#### [EXERCISE REQUIREMENTS]
Starting at the first line of the listing below, retype each line up to and including the one that contains "sun.location = (-4, 10, 30)". Leave pictures out.

#### [PROVIDED MATERIAL]
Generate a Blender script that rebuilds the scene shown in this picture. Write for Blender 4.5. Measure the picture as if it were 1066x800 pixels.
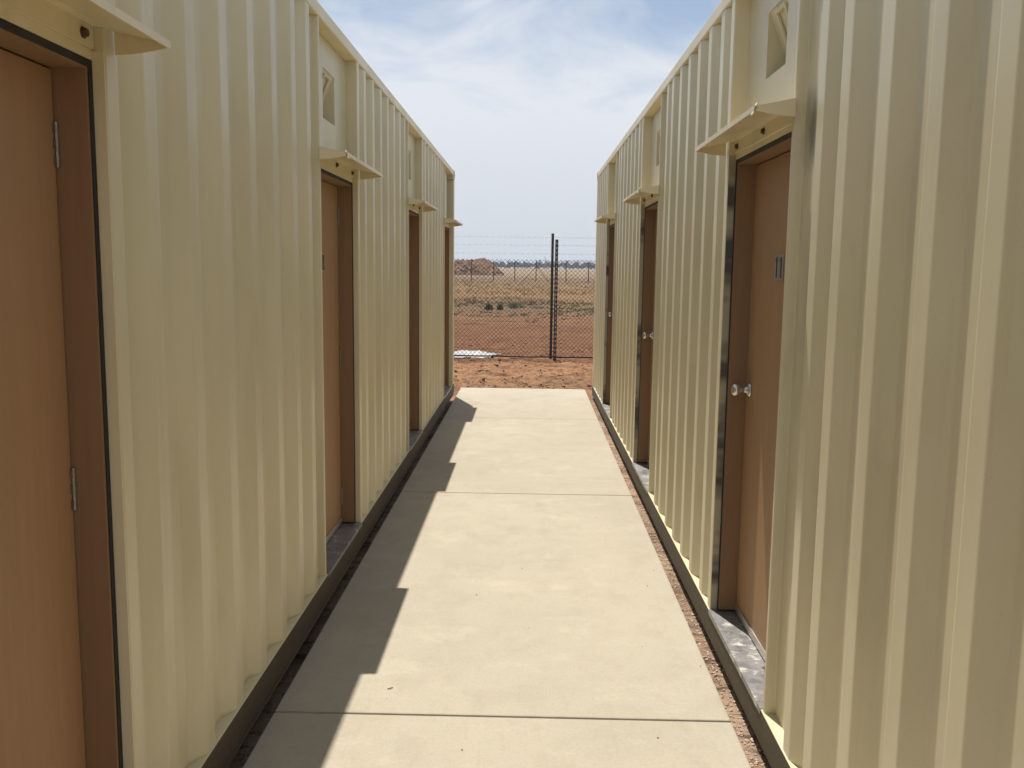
import bpy, bmesh, math, random
from mathutils import Vector, Matrix, noise
random.seed(7)
for o in list(bpy.data.objects): bpy.data.objects.remove(o)
S = bpy.context.scene
C = S.collection

# ------------------------------------------------------------------ camera
F, PITCH, YAW, ROLL, CAM_H = 950.0, 0.1283, -0.0187, 0.0126, 1.708
fw0 = Vector((math.sin(YAW), math.cos(YAW), 0)); rt0 = Vector((math.cos(YAW), -math.sin(YAW), 0)); up0 = Vector((0, 0, 1))
fwd = math.cos(PITCH)*fw0 - math.sin(PITCH)*up0
up1 = math.sin(PITCH)*fw0 + math.cos(PITCH)*up0
rgt = math.cos(ROLL)*rt0 + math.sin(ROLL)*up1
upv = -math.sin(ROLL)*rt0 + math.cos(ROLL)*up1
cd = bpy.data.cameras.new('camera'); cam = bpy.data.objects.new('camera', cd); C.objects.link(cam)
cd.sensor_width = 36; cd.sensor_fit = 'HORIZONTAL'; cd.lens = 36*F/1066
cd.clip_start = 0.05; cd.clip_end = 9000
M = Matrix((rgt, upv, -fwd)).transposed().to_4x4(); M.translation = (0, 0, CAM_H)
cam.matrix_world = M
S.camera = cam

# ------------------------------------------------------------------ sun, sky, exposure
TO_SUN = Vector((-0.108, 0.320, 1.0)).normalized()
sd = bpy.data.lights.new('sun', 'SUN'); sd.energy = 5.0; sd.angle = math.radians(0.53); sd.color = (1.0, 0.94, 0.84)
sun = bpy.data.objects.new('sun', sd); C.objects.link(sun)
sun.rotation_euler = TO_SUN.to_track_quat('Z', 'Y').to_euler()
sun.location = (-4, 10, 30)

W = bpy.data.worlds.new('World'); S.world = W; W.use_nodes = True
nt = W.node_tree; nt.nodes.clear()
def wn(t, **k):
    n = nt.nodes.new(t)
    for a, b in k.items(): setattr(n, a, b)
    return n
sky = wn('ShaderNodeTexSky', sky_type='NISHITA', sun_disc=False)
sky.sun_elevation = math.asin(TO_SUN.z); sky.sun_rotation = math.atan2(TO_SUN.x, TO_SUN.y)
sky.air_density = 1.0; sky.dust_density = 0.3; sky.ozone_density = 2.2
tc = wn('ShaderNodeTexCoord')
sep = wn('ShaderNodeSeparateXYZ'); nt.links.new(tc.outputs['Generated'], sep.inputs[0])
zc = wn('ShaderNodeMath', operation='MAXIMUM'); nt.links.new(sep.outputs['Z'], zc.inputs[0]); zc.inputs[1].default_value = 0.02
zc2 = wn('ShaderNodeMath', operation='ADD'); nt.links.new(zc.outputs[0], zc2.inputs[0]); zc2.inputs[1].default_value = 0.30
dx = wn('ShaderNodeMath', operation='DIVIDE'); nt.links.new(sep.outputs['X'], dx.inputs[0]); nt.links.new(zc2.outputs[0], dx.inputs[1])
dy = wn('ShaderNodeMath', operation='DIVIDE'); nt.links.new(sep.outputs['Y'], dy.inputs[0]); nt.links.new(zc2.outputs[0], dy.inputs[1])
cmb = wn('ShaderNodeCombineXYZ'); nt.links.new(dx.outputs[0], cmb.inputs[0]); nt.links.new(dy.outputs[0], cmb.inputs[1])
mp = wn('ShaderNodeMapping'); nt.links.new(cmb.outputs[0], mp.inputs[0])
mp.inputs['Rotation'].default_value = (0, 0, math.radians(18)); mp.inputs['Scale'].default_value = (1.15, 1.35, 1); mp.inputs['Location'].default_value = (4.2, 1.3, 0)
nz = wn('ShaderNodeTexNoise'); nt.links.new(mp.outputs[0], nz.inputs['Vector'])
nz.inputs['Scale'].default_value = 2.6; nz.inputs['Detail'].default_value = 9; nz.inputs['Roughness'].default_value = 0.58; nz.inputs['Distortion'].default_value = 0.5
# thin cloud everywhere low down, breaking into blue higher up
el = wn('ShaderNodeMapRange'); nt.links.new(sep.outputs['Z'], el.inputs[0])
el.inputs[1].default_value = 0.135; el.inputs[2].default_value = 0.245; el.inputs[3].default_value = 0.34; el.inputs[4].default_value = 0.0
ad = wn('ShaderNodeMath', operation='ADD'); nt.links.new(nz.outputs['Fac'], ad.inputs[0]); nt.links.new(el.outputs[0], ad.inputs[1])
cr = wn('ShaderNodeMapRange'); nt.links.new(ad.outputs[0], cr.inputs[0])
cr.inputs[1].default_value = 0.38; cr.inputs[2].default_value = 0.70; cr.inputs[3].default_value = 0.20; cr.inputs[4].default_value = 0.97
mix = wn('ShaderNodeMix', data_type='RGBA'); nt.links.new(cr.outputs[0], mix.inputs[0]); nt.links.new(sky.outputs[0], mix.inputs[6])
hz = wn('ShaderNodeMapRange'); nt.links.new(sep.outputs['Z'], hz.inputs[0])
for i_, v_ in enumerate((0.0, 0.16, 0.84, 1.02)): hz.inputs[i_+1].default_value = v_
hc = wn('ShaderNodeVectorMath', operation='SCALE'); hc.inputs[0].default_value = (7.7, 8.0, 8.5); nt.links.new(hz.outputs[0], hc.inputs['Scale']); nt.links.new(hc.outputs[0], mix.inputs[7])
bg = wn('ShaderNodeBackground'); nt.links.new(mix.outputs[2], bg.inputs[0]); bg.inputs[1].default_value = 0.082
wo = wn('ShaderNodeOutputWorld'); nt.links.new(bg.outputs[0], wo.inputs[0])

S.view_settings.view_transform = 'Standard'; S.view_settings.look = 'None'
S.view_settings.gamma = 1; S.view_settings.use_curve_mapping = False
S.view_settings.exposure = 0.31

# ------------------------------------------------------------------ helpers
def tag(o, label=None, cat=None, group=None, kind=None):
    if label: o['label'] = label
    if cat: o['category'] = cat
    if group: o['group'] = group
    if kind: o['kind'] = kind
    return o
def empty(name, loc):
    o = bpy.data.objects.new(name, None); C.objects.link(o); o.location = loc; o.empty_display_size = 0.2
    return o
ORG = {}
def obj(name, bm, mats, parent=None, org=None, smooth=False, fix=True):
    """links bm (world coordinates) as one mesh object; org = object's own origin when top-level"""
    if fix: bmesh.ops.recalc_face_normals(bm, faces=bm.faces[:])
    off = Vector(org) if org is not None else Vector((0, 0, 0))
    if parent is not None:
        r = parent
        while r.parent: r = r.parent
        off = r.location.copy()
    bmesh.ops.translate(bm, vec=-off, verts=bm.verts[:])
    me = bpy.data.meshes.new(name); bm.to_mesh(me); bm.free()
    for m in (mats if isinstance(mats, (list, tuple)) else [mats]): me.materials.append(m)
    if smooth:
        for p in me.polygons: p.use_smooth = True
    o = bpy.data.objects.new(name, me); C.objects.link(o)
    if parent is not None: o.parent = parent
    else: o.location = off
    return o
def B(): return bmesh.new()
def box(bm, x0, x1, y0, y1, z0, z1, mi=0, bev=0):
    vs = [bm.verts.new((x, y, z)) for x in (x0, x1) for y in (y0, y1) for z in (z0, z1)]
    fs = []
    for idx in ((0,1,3,2),(4,6,7,5),(0,4,5,1),(2,3,7,6),(0,2,6,4),(1,5,7,3)):
        f = bm.faces.new([vs[i] for i in idx]); f.material_index = mi; fs.append(f)
    if bev:
        es = list({e for f in fs for e in f.edges})
        bmesh.ops.bevel(bm, geom=es, offset=bev, segments=2, affect='EDGES', profile=0.5)
    return vs
def frame_of(d):
    d = d.normalized(); a = Vector((0, 0, 1)) if abs(d.z) < 0.9 else Vector((1, 0, 0))
    u = d.cross(a).normalized(); return u, d.cross(u).normalized()
def tube(bm, pts, r, n=8, caps=True, mi=0):
    pts = [Vector(p) for p in pts]; rings = []
    for i, p in enumerate(pts):
        d = (pts[min(i+1, len(pts)-1)] - pts[max(i-1, 0)]); u, v = frame_of(d)
        rr = r[i] if isinstance(r, (list, tuple)) else r
        rings.append([bm.verts.new(p + (u*math.cos(2*math.pi*k/n) + v*math.sin(2*math.pi*k/n))*rr) for k in range(n)])
    for a, b in zip(rings, rings[1:]):
        for k in range(n):
            f = bm.faces.new((a[k], a[(k+1) % n], b[(k+1) % n], b[k])); f.material_index = mi
    if caps:
        bm.faces.new(rings[0][::-1]).material_index = mi; bm.faces.new(rings[-1]).material_index = mi
def lathe(bm, base, axis, prof, n=20):
    axis = Vector(axis).normalized(); u, v = frame_of(axis); base = Vector(base); rings = []
    for (t, r) in prof:
        rings.append([bm.verts.new(base + axis*t + (u*math.cos(2*math.pi*k/n) + v*math.sin(2*math.pi*k/n))*max(r, 1e-4)) for k in range(n)])
    for a, b in zip(rings, rings[1:]):
        for k in range(n): bm.faces.new((a[k], a[(k+1) % n], b[(k+1) % n], b[k]))
    bm.faces.new(rings[0][::-1]); bm.faces.new(rings[-1])
def poly_prism(bm, pts, vec, mi=0):
    """closed prism from a 3-D polygon swept by vec"""
    vec = Vector(vec); a = [bm.verts.new(p) for p in pts]; b = [bm.verts.new(Vector(p)+vec) for p in pts]
    n = len(a)
    bm.faces.new(a[::-1]).material_index = mi; bm.faces.new(b).material_index = mi
    for i in range(n): bm.faces.new((a[i], a[(i+1) % n], b[(i+1) % n], b[i])).material_index = mi
def lump(bm, c, r, seed, sq=0.7, sub=1):
    res = bmesh.ops.create_icosphere(bm, subdivisions=sub, radius=1)
    rot = Matrix.Rotation(random.random()*6.28, 3, 'Z') @ Matrix.Rotation(random.random()*6.28, 3, 'X')
    for v in res['verts']:
        p = v.co.copy(); k = 1 + 0.45*noise.noise(p*1.3 + Vector((seed, seed*1.7, 0)))
        q = rot @ (p*k*r); q.z *= sq; v.co = q + Vector(c)

# ------------------------------------------------------------------ materials
def mat(name):
    m = bpy.data.materials.new(name); m.use_nodes = True
    t = m.node_tree; b = t.nodes['Principled BSDF']
    return m, t, b
def N(t, ty, **k):
    n = t.nodes.new(ty)
    for a, b in k.items(): setattr(n, a, b)
    return n
def setin(n, **k):
    for a, b in k.items(): n.inputs[a.replace('_', ' ')].default_value = b
def noise_fac(t, vec, scale, detail=4, rough=0.55, lo=0.3, hi=0.7, a=0.0, b=1.0, stretch=None):
    v = vec
    if stretch:
        mpn = N(t, 'ShaderNodeMapping'); t.links.new(v, mpn.inputs[0]); mpn.inputs['Scale'].default_value = stretch; v = mpn.outputs[0]
    n = N(t, 'ShaderNodeTexNoise'); t.links.new(v, n.inputs['Vector']); setin(n, Scale=scale, Detail=detail, Roughness=rough)
    r = N(t, 'ShaderNodeMapRange'); t.links.new(n.outputs['Fac'], r.inputs[0])
    for i, x in enumerate((lo, hi, a, b)): r.inputs[i+1].default_value = x
    return r.outputs[0]
def mixc(t, fac, a, b, blend='MIX'):
    m = N(t, 'ShaderNodeMix', data_type='RGBA', blend_type=blend)
    for s, x in ((0, fac), (6, a), (7, b)):
        if hasattr(x, 'is_linked'): t.links.new(x, m.inputs[s])
        else: m.inputs[s].default_value = x if s == 0 else (x if len(x) == 4 else (*x, 1))
    return m.outputs[2]
def mathn(t, op, a, b=None):
    n = N(t, 'ShaderNodeMath', operation=op)
    for i, x in enumerate((a, b)):
        if x is None: continue
        if hasattr(x, 'is_linked'): t.links.new(x, n.inputs[i])
        else: n.inputs[i].default_value = x
    return n.outputs[0]
def bump(t, b, h, strength=0.3, dist=0.01):
    n = N(t, 'ShaderNodeBump'); t.links.new(h, n.inputs['Height']); n.inputs['Strength'].default_value = strength; n.inputs['Distance'].default_value = dist
    t.links.new(n.outputs[0], b.inputs['Normal'])
def objco(t): return N(t, 'ShaderNodeTexCoord').outputs['Object']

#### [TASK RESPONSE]
Generate a Blender script that rebuilds the scene shown in this picture. Write for Blender 4.5. Measure the picture as if it were 1066x800 pixels.
import bpy, bmesh, math, random
from mathutils import Vector, Matrix, noise
random.seed(7)
for o in list(bpy.data.objects): bpy.data.objects.remove(o)
S = bpy.context.scene
C = S.collection

# ------------------------------------------------------------------ camera
F, PITCH, YAW, ROLL, CAM_H = 950.0, 0.1283, -0.0187, 0.0126, 1.708
fw0 = Vector((math.sin(YAW), math.cos(YAW), 0)); rt0 = Vector((math.cos(YAW), -math.sin(YAW), 0)); up0 = Vector((0, 0, 1))
fwd = math.cos(PITCH)*fw0 - math.sin(PITCH)*up0
up1 = math.sin(PITCH)*fw0 + math.cos(PITCH)*up0
rgt = math.cos(ROLL)*rt0 + math.sin(ROLL)*up1
upv = -math.sin(ROLL)*rt0 + math.cos(ROLL)*up1
cd = bpy.data.cameras.new('camera'); cam = bpy.data.objects.new('camera', cd); C.objects.link(cam)
cd.sensor_width = 36; cd.sensor_fit = 'HORIZONTAL'; cd.lens = 36*F/1066
cd.clip_start = 0.05; cd.clip_end = 9000
M = Matrix((rgt, upv, -fwd)).transposed().to_4x4(); M.translation = (0, 0, CAM_H)
cam.matrix_world = M
S.camera = cam

# ------------------------------------------------------------------ sun, sky, exposure
TO_SUN = Vector((-0.108, 0.320, 1.0)).normalized()
sd = bpy.data.lights.new('sun', 'SUN'); sd.energy = 5.0; sd.angle = math.radians(0.53); sd.color = (1.0, 0.94, 0.84)
sun = bpy.data.objects.new('sun', sd); C.objects.link(sun)
sun.rotation_euler = TO_SUN.to_track_quat('Z', 'Y').to_euler()
sun.location = (-4, 10, 30)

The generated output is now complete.